Salt

26 March 2014

Last week, for the first time in years, I returned to my home town, a Victorian model village and Unesco World Heritage site. When I was growing up, the village – Saltaire – and its mill had both seen better days but, helped by the vision of the late, lamented Jonathan Silver, who bought the old mill and set up a gallery there to celebrate local favourite son, David Hockney, coupled with the serendipity of a satellite dish manufacturer establishing itself there just as the Sky TV boom really got under way, Saltaire is now a thriving place once more.

However, what caught my attention was neither that, nor the rash of restaurants, cafés and bars where there used to be junk shops, plumbers, and empty premises, but the public library. Though I didn’t know it at the time, this library was where the path that led to me becoming a writer began.

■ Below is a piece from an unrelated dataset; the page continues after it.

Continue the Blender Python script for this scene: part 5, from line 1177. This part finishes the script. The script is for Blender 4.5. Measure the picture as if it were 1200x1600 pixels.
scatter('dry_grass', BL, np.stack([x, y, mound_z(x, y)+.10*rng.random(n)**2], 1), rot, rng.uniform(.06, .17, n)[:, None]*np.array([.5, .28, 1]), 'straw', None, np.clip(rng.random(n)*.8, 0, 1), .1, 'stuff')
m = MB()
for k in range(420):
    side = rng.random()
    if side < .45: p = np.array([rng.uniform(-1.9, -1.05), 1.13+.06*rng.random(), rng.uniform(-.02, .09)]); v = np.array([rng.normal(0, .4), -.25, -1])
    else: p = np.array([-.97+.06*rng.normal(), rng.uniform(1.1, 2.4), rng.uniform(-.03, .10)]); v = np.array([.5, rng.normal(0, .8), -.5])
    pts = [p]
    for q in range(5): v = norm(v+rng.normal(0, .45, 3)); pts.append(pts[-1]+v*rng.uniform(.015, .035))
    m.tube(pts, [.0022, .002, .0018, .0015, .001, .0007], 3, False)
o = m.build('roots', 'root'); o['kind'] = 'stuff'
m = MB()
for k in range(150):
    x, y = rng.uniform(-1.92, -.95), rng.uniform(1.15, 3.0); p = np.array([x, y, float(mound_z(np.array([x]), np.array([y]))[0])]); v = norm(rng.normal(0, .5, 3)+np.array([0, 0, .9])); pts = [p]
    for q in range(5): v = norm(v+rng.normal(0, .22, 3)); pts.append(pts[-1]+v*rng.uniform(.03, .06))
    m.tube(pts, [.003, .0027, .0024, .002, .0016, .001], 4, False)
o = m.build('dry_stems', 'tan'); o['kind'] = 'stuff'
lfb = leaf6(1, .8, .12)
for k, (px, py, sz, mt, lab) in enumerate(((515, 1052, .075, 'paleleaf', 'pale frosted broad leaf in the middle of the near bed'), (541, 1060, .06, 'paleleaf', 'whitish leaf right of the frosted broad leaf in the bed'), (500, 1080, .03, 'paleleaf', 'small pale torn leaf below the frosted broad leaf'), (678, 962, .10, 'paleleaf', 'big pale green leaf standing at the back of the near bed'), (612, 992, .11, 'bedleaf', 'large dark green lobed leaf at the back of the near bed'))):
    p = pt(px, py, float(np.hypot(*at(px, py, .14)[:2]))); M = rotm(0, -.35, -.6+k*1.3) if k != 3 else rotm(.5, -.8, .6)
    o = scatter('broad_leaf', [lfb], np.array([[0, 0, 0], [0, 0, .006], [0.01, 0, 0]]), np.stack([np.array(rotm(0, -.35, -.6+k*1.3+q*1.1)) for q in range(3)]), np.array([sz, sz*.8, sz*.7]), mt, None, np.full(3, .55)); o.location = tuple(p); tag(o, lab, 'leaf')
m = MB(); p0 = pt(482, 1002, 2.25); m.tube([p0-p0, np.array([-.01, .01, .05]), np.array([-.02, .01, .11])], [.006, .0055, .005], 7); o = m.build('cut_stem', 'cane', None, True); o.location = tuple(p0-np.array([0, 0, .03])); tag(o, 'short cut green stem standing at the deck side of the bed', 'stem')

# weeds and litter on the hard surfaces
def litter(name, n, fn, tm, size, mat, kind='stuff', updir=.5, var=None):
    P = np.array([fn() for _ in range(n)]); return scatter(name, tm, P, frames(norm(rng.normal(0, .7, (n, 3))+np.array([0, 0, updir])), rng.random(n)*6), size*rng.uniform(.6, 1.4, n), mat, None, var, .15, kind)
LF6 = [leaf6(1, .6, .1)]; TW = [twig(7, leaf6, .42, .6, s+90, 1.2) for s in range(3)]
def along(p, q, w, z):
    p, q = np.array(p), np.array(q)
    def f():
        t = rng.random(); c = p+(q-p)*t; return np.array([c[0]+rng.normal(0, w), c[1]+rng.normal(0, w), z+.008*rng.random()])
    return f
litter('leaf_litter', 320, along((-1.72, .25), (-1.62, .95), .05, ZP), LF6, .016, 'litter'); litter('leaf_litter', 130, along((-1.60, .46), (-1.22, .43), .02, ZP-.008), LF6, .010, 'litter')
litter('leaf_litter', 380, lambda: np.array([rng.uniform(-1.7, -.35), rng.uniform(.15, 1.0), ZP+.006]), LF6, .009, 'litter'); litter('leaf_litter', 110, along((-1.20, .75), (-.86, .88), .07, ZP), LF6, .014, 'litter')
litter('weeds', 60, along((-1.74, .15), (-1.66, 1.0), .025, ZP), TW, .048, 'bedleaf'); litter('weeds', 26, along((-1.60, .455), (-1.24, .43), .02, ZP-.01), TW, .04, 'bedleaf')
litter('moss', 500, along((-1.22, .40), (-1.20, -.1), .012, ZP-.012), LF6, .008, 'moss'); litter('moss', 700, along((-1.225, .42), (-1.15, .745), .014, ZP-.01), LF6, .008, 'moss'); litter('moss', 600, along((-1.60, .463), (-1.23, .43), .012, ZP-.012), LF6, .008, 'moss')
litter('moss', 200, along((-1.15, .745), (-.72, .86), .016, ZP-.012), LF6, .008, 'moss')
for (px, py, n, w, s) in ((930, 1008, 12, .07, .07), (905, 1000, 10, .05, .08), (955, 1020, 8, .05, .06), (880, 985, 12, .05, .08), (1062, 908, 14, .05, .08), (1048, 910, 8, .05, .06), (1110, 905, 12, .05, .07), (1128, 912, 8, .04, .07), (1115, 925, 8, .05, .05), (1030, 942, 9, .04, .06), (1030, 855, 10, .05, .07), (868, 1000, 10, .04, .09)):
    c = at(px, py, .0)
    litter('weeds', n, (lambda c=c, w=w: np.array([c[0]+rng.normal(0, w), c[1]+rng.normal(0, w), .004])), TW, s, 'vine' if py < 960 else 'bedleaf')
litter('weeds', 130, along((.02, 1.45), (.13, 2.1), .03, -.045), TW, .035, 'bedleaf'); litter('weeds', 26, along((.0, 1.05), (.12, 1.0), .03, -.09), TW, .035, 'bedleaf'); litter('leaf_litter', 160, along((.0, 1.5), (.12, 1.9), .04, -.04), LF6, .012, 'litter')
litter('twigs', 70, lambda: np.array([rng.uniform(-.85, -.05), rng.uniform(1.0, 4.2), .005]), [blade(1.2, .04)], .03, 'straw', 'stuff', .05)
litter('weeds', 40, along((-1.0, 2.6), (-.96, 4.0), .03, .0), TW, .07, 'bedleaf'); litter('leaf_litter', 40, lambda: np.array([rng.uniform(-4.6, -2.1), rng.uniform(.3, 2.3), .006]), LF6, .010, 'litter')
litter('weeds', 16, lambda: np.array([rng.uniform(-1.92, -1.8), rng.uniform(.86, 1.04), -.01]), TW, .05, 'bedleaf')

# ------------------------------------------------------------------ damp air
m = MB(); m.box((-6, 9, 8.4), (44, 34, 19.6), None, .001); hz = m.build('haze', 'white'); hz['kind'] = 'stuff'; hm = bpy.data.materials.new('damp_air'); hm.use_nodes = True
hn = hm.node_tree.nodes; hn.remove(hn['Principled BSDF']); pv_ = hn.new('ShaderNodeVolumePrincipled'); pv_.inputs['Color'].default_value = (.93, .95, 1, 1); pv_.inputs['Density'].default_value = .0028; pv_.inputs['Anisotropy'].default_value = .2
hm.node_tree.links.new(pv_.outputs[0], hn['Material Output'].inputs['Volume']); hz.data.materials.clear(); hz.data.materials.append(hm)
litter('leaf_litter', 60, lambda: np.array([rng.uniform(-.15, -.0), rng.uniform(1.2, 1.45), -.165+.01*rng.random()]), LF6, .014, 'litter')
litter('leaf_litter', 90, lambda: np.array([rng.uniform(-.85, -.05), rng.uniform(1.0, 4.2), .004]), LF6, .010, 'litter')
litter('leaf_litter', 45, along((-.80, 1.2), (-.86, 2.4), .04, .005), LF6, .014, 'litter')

I began haunting its shelves and book stacks when I was twelve or thirteen and set off home every time with an armful of books that I then devoured, often reading deep into the night by the light of a torch under the bedclothes.

I was a pretentious little twirp at the time – I know, so what’s changed? – so there’d always be something heavy duty on the outside of the stack under my arm as I left the library, just in case someone happened to notice (they never did, of course) that young Neil was taking home the new Samuel Beckett. But having got them home, I read them all. I was an omnivore, consuming not only literary giants like Beckett, Camus, Dickens and Lawrence, but other novels, non-fiction, poetry and plays of varying literary merits – everything, in short, up to and including the kitchen sink… for along with Evelyn Waugh and PG Wodehouse there was Sillitoe, Osborne and Storey. Alongside local heroes like JB Priestley I also discovered American literature and read Fitzgerald, Steinbeck, Hemingway, Dos Passos and e e cummings.

I could do this because the library was well-funded and staffed by people with a genuine interest in, and often a passion for literature, who were delighted to find anyone – even a thirteen year old pretentious twirp – with whom they could share their enthusiasm.

The grand Victorian library building is still there though it’s no longer used as a library. In what might be a fitting comment on the times in which we live  – o tempora, o mores, indeed – a new library was built a few years ago as part of a supermarket complex. There are books still among the DVDs and computer terminals, and I’m sure many staff – or those who have survived the rounds of local government cuts, anyway – are still book lovers, but the shelves no longer bulge with new books and great literature, and I wonder if any thirteen year old twirps today will find enough there to inspire them, as I was once inspired.